** TASK OBJECTIVE **
Don't include pictures. Quote the lines below from the first through the line that contains "col=sc.collection".

** DATA BLOCK **
§ §

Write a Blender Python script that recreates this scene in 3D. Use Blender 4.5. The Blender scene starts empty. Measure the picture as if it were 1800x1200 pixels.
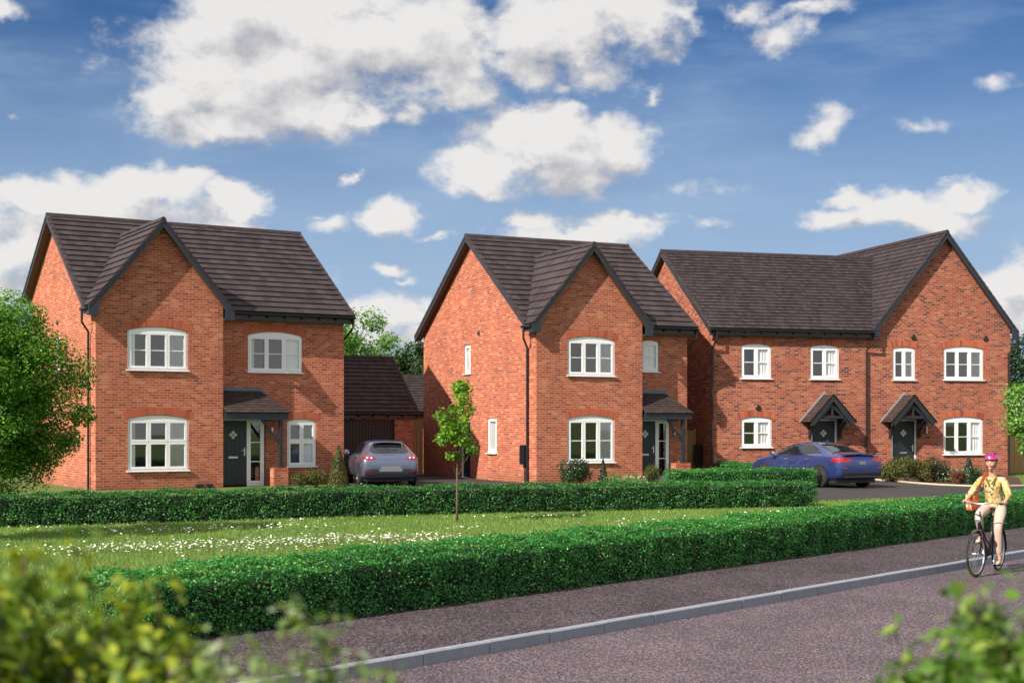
import bpy, bmesh, math, random
import numpy as np
from mathutils import Vector, Matrix
from mathutils.geometry import delaunay_2d_cdt
from mathutils.bvhtree import BVHTree
R=math.radians
random.seed(7)
sc=bpy.context.scene
col=sc.collection

# ---------------------------------------------------------------- helpers
def link(o,parent=None):
    col.objects.link(o)
    if parent is not None: o.parent=parent
    return o
def empty(name,loc=(0,0,0),rz=0):
    o=bpy.data.objects.new(name,None); o.empty_display_size=.3
    o.location=loc; o.rotation_euler=(0,0,rz); col.objects.link(o); return o
def tag(o,label,cat=None,group=None,kind=None):
    if label: o['label']=label
    if cat: o['category']=cat
    if group: o['group']=group
    if kind: o['kind']=kind
    return o
def frame(o,a,b,c):
    "matrix with columns a,b,c and origin o"
    m=Matrix.Identity(4)
    for i,v in enumerate((a,b,c,o)):
        for j in range(3): m[j][i]=v[j]
    return m
ID=Matrix.Identity(4)

class MB:
    def __init__(s): s.v=[];s.f=[];s.uv=[];s.r=[];s.T=ID;s.sm=False
    def P(s,p):
        s.v.append(tuple(s.T@Vector(p))); return len(s.v)-1
    def face(s,pts,uv=None,r=None):
        s.f.append([s.P(p) for p in pts]); s.uv.append(uv); s.r.append(random.random() if r is None else r)
    def box(s,x0,x1,y0,y1,z0,z1,r=None):
        r=random.random() if r is None else r
        i=[s.P((x,y,z)) for z in (z0,z1) for y in (y0,y1) for x in (x0,x1)]
        for q in ((0,1,5,4),(1,3,7,5),(3,2,6,7),(2,0,4,6),(4,5,7,6),(0,2,3,1)):
            s.f.append([i[k] for k in q]); s.uv.append(None); s.r.append(r)
        return s
    def prism(s,poly,y0,y1,r=None,axis='y'):
        "poly in (x,z) extruded along y (or (x,y) extruded along z)"
        r=random.random() if r is None else r
        g=(lambda p,t:(p[0],t,p[1])) if axis=='y' else (lambda p,t:(p[0],p[1],t)) if axis=='z' else (lambda p,t:(t,p[0],p[1]))
        a=[s.P(g(p,y0)) for p in poly]; b=[s.P(g(p,y1)) for p in poly]; n=len(poly)
        for q in [a[:],b[::-1]]+[[a[k],b[k],b[(k+1)%n],a[(k+1)%n]] for k in range(n)]:
            s.f.append(q); s.uv.append(None); s.r.append(r)
        return s
    def beam(s,p,q,w,h,up=(0,0,1),r=None):
        "box beam from p to q, width w (sideways), height h"
        p=Vector(p);q=Vector(q);d=(q-p).normalized();x=d.cross(Vector(up)).normalized();y=x.cross(d)
        r=random.random() if r is None else r
        i=[s.P(c+x*(a*w/2)+y*(b*h/2)) for c in (p,q) for a,b in ((-1,-1),(1,-1),(1,1),(-1,1))]
        for k in ((0,1,2,3),(7,6,5,4),(0,4,5,1),(1,5,6,2),(2,6,7,3),(3,7,4,0)):
            s.f.append([i[j] for j in k]); s.uv.append(None); s.r.append(r)
        return s
    def tube(s,pts,rad,n=8,cap=True,r=None):
        pts=[Vector(p) for p in pts]; r=random.random() if r is None else r
        rr=rad if isinstance(rad,(list,tuple)) else [rad]*len(pts)
        rings=[];prev=None
        for k,p in enumerate(pts):
            d=(pts[min(k+1,len(pts)-1)]-pts[max(k-1,0)]).normalized()
            if prev is None:
                x=d.orthogonal().normalized()
            else:
                x=(prev-d*prev.dot(d)).normalized()
            prev=x;y=d.cross(x)
            rings.append([s.P(p+(x*math.cos(2*math.pi*j/n)+y*math.sin(2*math.pi*j/n))*rr[k]) for j in range(n)])
        for a,b in zip(rings,rings[1:]):
            for j in range(n):
                s.f.append([a[j],a[(j+1)%n],b[(j+1)%n],b[j]]); s.uv.append(None); s.r.append(r)
        if cap:
            for q in (rings[0][::-1],rings[-1]): s.f.append(q); s.uv.append(None); s.r.append(r)
        return s
    def lathe(s,prof,n=24,axis='z',o=(0,0,0),r=None):
        "prof: (radius, height) list"
        r=random.random() if r is None else r
        def g(a,h,c,d):
            if axis=='z': q=(a*c,a*d,h)
            elif axis=='y': q=(a*c,h,a*d)
            else: q=(h,a*c,a*d)
            return (q[0]+o[0],q[1]+o[1],q[2]+o[2])
        rings=[[s.P(g(a,h,math.cos(2*math.pi*j/n),math.sin(2*math.pi*j/n))) for j in range(n)] for a,h in prof]
        for a,b in zip(rings,rings[1:]):
            for j in range(n):
                s.f.append([a[j],a[(j+1)%n],b[(j+1)%n],b[j]]); s.uv.append(None); s.r.append(r)
        return s
    def build(s,name,mat,parent=None,smooth=False,fixn=True):
        me=bpy.data.meshes.new(name); me.from_pydata(s.v,[],s.f)
        if fixn:
            bm=bmesh.new(); bm.from_mesh(me); bmesh.ops.recalc_face_normals(bm,faces=bm.faces); bm.to_mesh(me); bm.free()
        me.materials.append(mat)
        at=me.attributes.new('rnd','FLOAT','FACE')
        at.data.foreach_set('value',s.r)
        uvl=me.uv_layers.new(name='UVMap').data
        vs=me.vertices
        for p in me.polygons:
            uv=s.uv[p.index]
            if uv is not None:
                # match by vertex order (recalc may flip)
                d={vi:c for vi,c in zip(s.f[p.index],uv)}
                for li in p.loop_indices: uvl[li].uv=d[me.loops[li].vertex_index]
            else:
                n=p.normal
                t=Vector((-n.y,n.x,0))
                t=Vector((1,0,0)) if t.length<1e-3 else t.normalized()
                b=n.cross(t)
                for li in p.loop_indices:
                    c=vs[me.loops[li].vertex_index].co
                    uvl[li].uv=(c.dot(t),c.dot(b))
            p.use_smooth=smooth
        me.update()
        o=bpy.data.objects.new(name,me); link(o,parent); return o

def inpoly(x,y,P):
    c=False;n=len(P)
    for i in range(n):
        x1,y1=P[i];x2,y2=P[i-1]
        if (y1>y)!=(y2>y) and x<(x2-x1)*(y-y1)/(y2-y1)+x1: c=not c
    return c
def cdt_fill(outline,holes=(),extra=()):
    V=[];E=[]
    for L in [outline]+list(holes):
        b=len(V);V+= [Vector(p) for p in L];n=len(L);E+=[(b+i,b+(i+1)%n) for i in range(n)]
    V+=[Vector(p) for p in extra]
    r=delaunay_2d_cdt(V,E,[],0,1e-6)
    vs=[tuple(v) for v in r[0]];out=[]
    for f in r[2]:
        cx=sum(vs[i][0] for i in f)/len(f);cy=sum(vs[i][1] for i in f)/len(f)
        if inpoly(cx,cy,outline) and not any(inpoly(cx,cy,h) for h in holes): out.append([vs[i] for i in f])
    return out

# numpy mesh of many small leaves
def leaf_mesh(name,P,N,size,mat,parent=None,rnd=None,aspect=.55,bend=.25,seed=0,droop=0.,smooth=False,jit=.5):
    "P centres (n,3); N preferred facing (n,3); size scalar or array; each leaf = 4-vert folded diamond (2 quads/tris)"
    rg=np.random.default_rng(seed); n=len(P)
    N=N+rg.normal(0,jit,(n,3)); N/=np.linalg.norm(N,axis=1)[:,None]+1e-9
    A=rg.normal(0,1,(n,3)); A[:,2]-=droop; A-= (A*N).sum(1)[:,None]*N; A/=np.linalg.norm(A,axis=1)[:,None]+1e-9
    B=np.cross(N,A)
    S=(np.ones(n)*size*rg.uniform(.65,1.3,n))[:,None]
    base=P-A*S*.5; tip=P+A*S*.5
    l=P+B*S*aspect*.5+N*S*bend*.3; r=P-B*S*aspect*.5+N*S*bend*.3
    V=np.stack([base,l,tip,r],1).reshape(-1,3)
    me=bpy.data.meshes.new(name)
    me.vertices.add(4*n); me.vertices.foreach_set('co',V.astype(np.float32).ravel())
    idx=np.arange(n)[:,None]*4
    F=np.concatenate([idx+0,idx+1,idx+2,idx+0,idx+2,idx+3],1).ravel()
    me.loops.add(6*n); me.loops.foreach_set('vertex_index',F.astype(np.int32))
    me.polygons.add(2*n); me.polygons.foreach_set('loop_start',(np.arange(2*n)*3).astype(np.int32))
    me.polygons.foreach_set('loop_total',np.full(2*n,3,np.int32))
    me.materials.append(mat)
    if rnd is None: rnd=rg.uniform(0,1,n)
    at=me.attributes.new('rnd','FLOAT','FACE'); at.data.foreach_set('value',np.repeat(rnd,2).astype(np.float32))
    me.update(calc_edges=True); me.validate()
    o=bpy.data.objects.new(name,me); link(o,parent); return o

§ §

** COMPLETE ANSWER **
Write a Blender Python script that recreates this scene in 3D. Use Blender 4.5. The Blender scene starts empty. Measure the picture as if it were 1800x1200 pixels.
import bpy, bmesh, math, random
import numpy as np
from mathutils import Vector, Matrix
from mathutils.geometry import delaunay_2d_cdt
from mathutils.bvhtree import BVHTree
R=math.radians
random.seed(7)
sc=bpy.context.scene
col=sc.collection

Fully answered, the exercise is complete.